The suits add to the climate of fear and distrust that currently
envelopes the PR counseling field.
A
PR recruiter told us that the PR pros he sees are "frightened
out of their wits" about contacts with the press. Agency
heads fear the wrong thing might get into print. Having
a friend in the press is seen as fraternizing with "the
enemy." We know that PR firm events at which reporters
and PR A/Es can mingle are almost non-existent now. Nor
do we hear of reporters being invited to firms for "brown-bag"
lunches (which used to be a favorite technique).

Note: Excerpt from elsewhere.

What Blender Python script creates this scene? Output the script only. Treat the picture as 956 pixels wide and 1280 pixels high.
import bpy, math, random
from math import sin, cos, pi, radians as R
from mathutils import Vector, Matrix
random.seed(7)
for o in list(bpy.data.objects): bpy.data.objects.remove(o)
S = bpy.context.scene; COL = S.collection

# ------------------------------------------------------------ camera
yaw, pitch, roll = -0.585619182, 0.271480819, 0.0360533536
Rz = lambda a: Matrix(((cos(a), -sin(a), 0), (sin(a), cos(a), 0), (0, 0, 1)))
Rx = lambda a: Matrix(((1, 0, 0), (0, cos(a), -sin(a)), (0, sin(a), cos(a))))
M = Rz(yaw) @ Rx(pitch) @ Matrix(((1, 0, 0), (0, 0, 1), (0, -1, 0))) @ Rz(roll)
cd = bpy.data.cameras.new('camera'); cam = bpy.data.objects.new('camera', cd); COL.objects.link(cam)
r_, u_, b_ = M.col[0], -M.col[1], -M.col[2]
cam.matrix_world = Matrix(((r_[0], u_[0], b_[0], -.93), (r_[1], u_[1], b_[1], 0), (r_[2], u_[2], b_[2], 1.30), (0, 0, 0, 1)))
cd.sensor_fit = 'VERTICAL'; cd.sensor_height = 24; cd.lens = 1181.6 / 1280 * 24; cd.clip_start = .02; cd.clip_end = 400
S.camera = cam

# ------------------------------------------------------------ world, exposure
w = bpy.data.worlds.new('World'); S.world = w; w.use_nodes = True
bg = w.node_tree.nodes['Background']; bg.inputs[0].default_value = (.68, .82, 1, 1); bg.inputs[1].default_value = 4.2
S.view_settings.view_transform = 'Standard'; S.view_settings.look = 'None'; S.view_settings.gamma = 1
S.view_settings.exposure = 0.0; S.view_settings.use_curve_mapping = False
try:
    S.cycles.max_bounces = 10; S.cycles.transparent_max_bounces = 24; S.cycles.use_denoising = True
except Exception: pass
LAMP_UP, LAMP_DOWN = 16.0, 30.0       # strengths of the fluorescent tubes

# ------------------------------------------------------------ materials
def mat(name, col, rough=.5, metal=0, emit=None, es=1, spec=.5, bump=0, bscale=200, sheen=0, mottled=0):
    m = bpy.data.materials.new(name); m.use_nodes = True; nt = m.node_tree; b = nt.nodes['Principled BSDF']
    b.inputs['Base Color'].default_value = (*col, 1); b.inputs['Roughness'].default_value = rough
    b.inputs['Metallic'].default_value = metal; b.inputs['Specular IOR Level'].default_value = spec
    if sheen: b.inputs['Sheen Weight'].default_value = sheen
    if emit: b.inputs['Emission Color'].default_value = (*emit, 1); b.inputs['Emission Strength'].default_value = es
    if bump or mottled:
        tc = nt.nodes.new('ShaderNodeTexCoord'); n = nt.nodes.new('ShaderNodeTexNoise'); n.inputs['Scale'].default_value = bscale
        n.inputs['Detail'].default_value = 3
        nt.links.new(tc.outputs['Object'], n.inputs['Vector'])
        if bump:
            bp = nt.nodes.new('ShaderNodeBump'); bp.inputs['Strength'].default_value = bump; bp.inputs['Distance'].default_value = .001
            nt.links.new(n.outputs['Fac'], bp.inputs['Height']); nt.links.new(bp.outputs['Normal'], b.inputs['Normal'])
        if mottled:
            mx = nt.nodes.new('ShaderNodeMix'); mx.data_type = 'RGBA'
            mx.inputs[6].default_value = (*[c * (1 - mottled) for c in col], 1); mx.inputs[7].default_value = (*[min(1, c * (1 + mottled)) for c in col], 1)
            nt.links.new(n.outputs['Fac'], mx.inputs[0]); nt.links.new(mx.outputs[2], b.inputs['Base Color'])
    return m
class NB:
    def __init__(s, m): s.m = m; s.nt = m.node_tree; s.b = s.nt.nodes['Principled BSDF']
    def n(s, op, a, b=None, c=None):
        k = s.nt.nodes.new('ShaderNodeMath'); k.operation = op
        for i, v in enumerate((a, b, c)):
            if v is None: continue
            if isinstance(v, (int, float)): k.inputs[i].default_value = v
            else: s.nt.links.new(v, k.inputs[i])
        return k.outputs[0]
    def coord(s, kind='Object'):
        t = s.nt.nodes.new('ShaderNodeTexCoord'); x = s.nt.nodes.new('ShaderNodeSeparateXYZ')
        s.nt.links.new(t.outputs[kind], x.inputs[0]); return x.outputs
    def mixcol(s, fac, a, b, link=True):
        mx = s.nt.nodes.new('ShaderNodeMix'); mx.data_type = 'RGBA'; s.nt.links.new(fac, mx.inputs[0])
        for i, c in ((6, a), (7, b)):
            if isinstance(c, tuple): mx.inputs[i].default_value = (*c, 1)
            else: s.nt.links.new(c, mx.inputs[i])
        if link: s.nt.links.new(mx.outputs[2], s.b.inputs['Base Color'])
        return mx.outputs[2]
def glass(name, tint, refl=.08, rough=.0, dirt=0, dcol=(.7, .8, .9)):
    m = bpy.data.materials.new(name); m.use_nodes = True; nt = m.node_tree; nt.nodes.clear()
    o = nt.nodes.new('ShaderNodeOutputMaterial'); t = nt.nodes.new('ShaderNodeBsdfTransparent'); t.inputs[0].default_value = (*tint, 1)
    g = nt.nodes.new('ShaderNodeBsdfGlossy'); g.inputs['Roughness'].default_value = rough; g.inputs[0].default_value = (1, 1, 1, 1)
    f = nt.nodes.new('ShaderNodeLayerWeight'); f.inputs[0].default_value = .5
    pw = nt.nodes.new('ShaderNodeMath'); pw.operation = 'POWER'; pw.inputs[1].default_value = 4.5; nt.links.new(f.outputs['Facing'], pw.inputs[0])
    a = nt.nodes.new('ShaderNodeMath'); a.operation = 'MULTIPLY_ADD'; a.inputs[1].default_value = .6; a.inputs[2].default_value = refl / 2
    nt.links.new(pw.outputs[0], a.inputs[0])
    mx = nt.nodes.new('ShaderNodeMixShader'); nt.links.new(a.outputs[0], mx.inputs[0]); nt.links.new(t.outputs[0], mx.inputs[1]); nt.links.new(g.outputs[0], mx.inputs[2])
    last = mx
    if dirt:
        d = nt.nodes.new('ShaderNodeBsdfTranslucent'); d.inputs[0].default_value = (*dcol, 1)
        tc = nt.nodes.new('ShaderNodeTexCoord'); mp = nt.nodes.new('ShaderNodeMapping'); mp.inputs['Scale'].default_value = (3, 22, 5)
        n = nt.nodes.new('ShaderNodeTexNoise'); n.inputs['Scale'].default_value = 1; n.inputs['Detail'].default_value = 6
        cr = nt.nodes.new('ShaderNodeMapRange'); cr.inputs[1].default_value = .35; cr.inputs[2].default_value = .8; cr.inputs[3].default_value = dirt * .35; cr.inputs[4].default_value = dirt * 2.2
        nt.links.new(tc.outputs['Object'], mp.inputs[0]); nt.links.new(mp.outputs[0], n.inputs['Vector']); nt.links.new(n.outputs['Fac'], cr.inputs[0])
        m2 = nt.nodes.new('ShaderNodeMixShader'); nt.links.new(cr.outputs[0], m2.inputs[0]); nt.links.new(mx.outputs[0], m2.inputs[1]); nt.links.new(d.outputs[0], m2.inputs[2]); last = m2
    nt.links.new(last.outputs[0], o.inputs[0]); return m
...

The current
mass-production mode is to have A/Es telemarket to editors
all day and not leave the office.
This mass-marketing, profit-driven form of "PR"
creates an opportunity for the individual PR pro who has
built a trusting relationship with important media.

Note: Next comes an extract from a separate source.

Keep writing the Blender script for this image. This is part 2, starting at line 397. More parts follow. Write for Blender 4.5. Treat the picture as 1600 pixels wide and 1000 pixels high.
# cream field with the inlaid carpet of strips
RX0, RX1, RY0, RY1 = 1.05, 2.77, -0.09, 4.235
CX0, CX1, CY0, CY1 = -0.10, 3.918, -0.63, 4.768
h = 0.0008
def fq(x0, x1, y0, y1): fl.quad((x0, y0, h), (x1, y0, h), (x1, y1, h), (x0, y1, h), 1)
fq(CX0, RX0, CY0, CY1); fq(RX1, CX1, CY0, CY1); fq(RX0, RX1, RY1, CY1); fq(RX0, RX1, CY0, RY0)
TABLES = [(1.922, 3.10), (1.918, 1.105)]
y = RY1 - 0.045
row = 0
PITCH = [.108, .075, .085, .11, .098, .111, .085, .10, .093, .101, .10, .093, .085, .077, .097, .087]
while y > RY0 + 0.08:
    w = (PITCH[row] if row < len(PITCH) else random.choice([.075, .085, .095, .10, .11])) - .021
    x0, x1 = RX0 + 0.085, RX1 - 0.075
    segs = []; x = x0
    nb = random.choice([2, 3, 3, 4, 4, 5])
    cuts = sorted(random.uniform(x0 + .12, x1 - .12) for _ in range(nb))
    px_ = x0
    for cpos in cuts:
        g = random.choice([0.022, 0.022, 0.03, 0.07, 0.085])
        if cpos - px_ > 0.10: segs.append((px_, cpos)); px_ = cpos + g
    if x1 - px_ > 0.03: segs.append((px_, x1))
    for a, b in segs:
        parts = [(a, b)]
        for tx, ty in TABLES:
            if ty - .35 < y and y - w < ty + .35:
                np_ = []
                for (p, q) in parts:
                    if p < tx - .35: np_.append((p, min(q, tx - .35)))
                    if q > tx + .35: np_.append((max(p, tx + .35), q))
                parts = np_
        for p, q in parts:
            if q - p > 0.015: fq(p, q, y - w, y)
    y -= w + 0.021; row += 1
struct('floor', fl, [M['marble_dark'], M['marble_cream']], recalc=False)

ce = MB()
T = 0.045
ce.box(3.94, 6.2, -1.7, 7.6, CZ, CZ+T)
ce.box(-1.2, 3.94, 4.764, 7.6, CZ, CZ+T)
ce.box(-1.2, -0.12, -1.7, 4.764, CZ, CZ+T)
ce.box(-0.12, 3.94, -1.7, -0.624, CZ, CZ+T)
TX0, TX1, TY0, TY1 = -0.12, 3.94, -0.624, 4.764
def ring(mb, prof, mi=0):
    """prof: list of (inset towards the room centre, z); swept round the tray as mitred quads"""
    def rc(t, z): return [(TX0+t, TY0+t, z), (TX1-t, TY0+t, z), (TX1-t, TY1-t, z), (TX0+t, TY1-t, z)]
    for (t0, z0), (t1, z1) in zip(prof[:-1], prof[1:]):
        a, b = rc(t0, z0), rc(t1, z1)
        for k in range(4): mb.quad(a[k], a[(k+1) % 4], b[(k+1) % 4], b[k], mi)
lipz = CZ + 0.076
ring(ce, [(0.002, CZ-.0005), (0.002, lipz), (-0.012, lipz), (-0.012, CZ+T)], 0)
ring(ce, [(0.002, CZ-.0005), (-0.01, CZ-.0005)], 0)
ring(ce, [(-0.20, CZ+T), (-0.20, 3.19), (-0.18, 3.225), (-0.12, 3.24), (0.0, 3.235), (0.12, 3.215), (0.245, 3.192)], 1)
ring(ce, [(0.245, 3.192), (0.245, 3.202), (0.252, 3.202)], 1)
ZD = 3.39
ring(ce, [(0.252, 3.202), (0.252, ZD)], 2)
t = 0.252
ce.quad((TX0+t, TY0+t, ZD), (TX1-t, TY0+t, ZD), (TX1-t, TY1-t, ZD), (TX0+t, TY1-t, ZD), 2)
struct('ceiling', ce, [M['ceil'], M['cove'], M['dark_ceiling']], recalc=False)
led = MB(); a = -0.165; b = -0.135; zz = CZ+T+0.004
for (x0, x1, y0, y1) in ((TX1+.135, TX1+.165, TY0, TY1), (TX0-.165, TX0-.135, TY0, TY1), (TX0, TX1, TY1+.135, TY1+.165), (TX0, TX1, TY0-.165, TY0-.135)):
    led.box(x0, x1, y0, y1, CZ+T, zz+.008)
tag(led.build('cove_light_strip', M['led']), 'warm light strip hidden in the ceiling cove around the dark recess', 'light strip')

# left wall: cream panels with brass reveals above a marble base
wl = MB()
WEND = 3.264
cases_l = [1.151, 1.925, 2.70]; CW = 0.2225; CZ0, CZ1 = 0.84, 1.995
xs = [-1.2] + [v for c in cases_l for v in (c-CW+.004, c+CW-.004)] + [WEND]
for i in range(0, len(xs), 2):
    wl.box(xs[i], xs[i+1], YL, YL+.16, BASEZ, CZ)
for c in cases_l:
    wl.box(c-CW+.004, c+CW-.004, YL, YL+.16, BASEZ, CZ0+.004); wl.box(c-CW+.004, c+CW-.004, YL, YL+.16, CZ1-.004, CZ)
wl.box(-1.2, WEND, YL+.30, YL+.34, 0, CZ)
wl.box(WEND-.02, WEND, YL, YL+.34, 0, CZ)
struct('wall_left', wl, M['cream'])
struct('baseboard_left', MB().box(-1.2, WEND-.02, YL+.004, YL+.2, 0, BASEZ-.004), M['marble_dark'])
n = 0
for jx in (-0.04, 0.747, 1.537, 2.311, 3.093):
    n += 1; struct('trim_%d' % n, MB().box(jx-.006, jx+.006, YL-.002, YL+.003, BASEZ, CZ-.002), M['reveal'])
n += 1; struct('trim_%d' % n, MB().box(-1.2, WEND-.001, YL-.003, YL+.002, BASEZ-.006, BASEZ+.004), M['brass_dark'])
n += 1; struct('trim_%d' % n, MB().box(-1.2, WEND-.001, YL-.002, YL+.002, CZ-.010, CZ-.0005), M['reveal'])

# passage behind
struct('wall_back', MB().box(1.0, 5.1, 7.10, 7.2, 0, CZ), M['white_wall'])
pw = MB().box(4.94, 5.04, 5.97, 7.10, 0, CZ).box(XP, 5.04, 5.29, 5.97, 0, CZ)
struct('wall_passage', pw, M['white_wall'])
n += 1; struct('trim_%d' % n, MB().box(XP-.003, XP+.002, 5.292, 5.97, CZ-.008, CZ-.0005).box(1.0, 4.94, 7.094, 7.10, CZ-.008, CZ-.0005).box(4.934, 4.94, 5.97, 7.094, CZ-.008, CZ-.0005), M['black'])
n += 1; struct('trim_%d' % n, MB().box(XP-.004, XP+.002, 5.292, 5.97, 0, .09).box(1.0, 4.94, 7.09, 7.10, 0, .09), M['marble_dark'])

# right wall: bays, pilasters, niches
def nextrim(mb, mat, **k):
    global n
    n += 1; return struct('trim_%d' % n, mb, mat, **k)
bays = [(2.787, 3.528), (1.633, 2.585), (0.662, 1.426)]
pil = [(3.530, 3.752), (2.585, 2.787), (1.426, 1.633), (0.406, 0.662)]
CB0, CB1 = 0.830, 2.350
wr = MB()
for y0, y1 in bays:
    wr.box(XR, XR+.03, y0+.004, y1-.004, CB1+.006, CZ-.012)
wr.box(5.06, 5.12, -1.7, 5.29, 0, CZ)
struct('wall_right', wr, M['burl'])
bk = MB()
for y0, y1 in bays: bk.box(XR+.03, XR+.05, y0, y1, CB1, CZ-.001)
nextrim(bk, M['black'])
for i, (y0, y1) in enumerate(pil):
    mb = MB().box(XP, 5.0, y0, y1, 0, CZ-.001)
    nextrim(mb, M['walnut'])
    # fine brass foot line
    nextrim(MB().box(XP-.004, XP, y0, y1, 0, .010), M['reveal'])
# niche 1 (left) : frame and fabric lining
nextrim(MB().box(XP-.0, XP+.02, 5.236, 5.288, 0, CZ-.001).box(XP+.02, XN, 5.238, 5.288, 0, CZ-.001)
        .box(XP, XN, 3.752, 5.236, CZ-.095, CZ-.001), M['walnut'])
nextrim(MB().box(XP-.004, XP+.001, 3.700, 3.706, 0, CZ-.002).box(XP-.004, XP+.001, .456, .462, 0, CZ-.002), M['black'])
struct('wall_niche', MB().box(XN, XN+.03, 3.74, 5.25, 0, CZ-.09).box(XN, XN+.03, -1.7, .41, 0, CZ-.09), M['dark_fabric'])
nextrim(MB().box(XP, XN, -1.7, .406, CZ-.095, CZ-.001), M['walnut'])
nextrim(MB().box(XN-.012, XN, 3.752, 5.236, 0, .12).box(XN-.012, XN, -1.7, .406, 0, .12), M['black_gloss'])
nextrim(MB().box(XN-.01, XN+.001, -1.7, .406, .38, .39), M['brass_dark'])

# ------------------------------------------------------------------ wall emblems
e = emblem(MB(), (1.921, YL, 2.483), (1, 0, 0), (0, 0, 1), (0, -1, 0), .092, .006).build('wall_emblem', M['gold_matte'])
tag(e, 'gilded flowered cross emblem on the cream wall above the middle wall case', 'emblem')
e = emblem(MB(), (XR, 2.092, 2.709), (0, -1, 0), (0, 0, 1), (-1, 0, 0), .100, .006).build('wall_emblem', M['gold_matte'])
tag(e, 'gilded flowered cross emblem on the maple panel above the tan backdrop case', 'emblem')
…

Security analysts continue to be pummeled by the media
for their apparent loss of objectivity (page 7). "60
Minutes II" did about ten minutes on this and Daily
News columnist Peter Siris, a former analyst, said analysts
are "like the political operatives who serve as spin
doctors for politicians" except that political operatives
are identified. The New York Society of Security Analysts
is mute on the subject and the Securities Industry Assn.,
representing the firms, has put out the weakest of statements,
saying its duty is to "educate the investing public."
Further attacks are no doubt due because the media and the
SEC want companies to talk directly to the public in understandable
English and numbers. The IR-to-analyst-to-public route for
information has proven to be untrustworthy. Too many hands
with too many agendas are involved...also in the Daily
News on the same page was a story about PR firms suing
dot-coms that haven't paid their bills. "You had
a lot of unqualified PR firms charging a lot of money and
overpromising services to delusional entrepreneurs,"
said Jason Calacanis of Silicon Alley Reporter.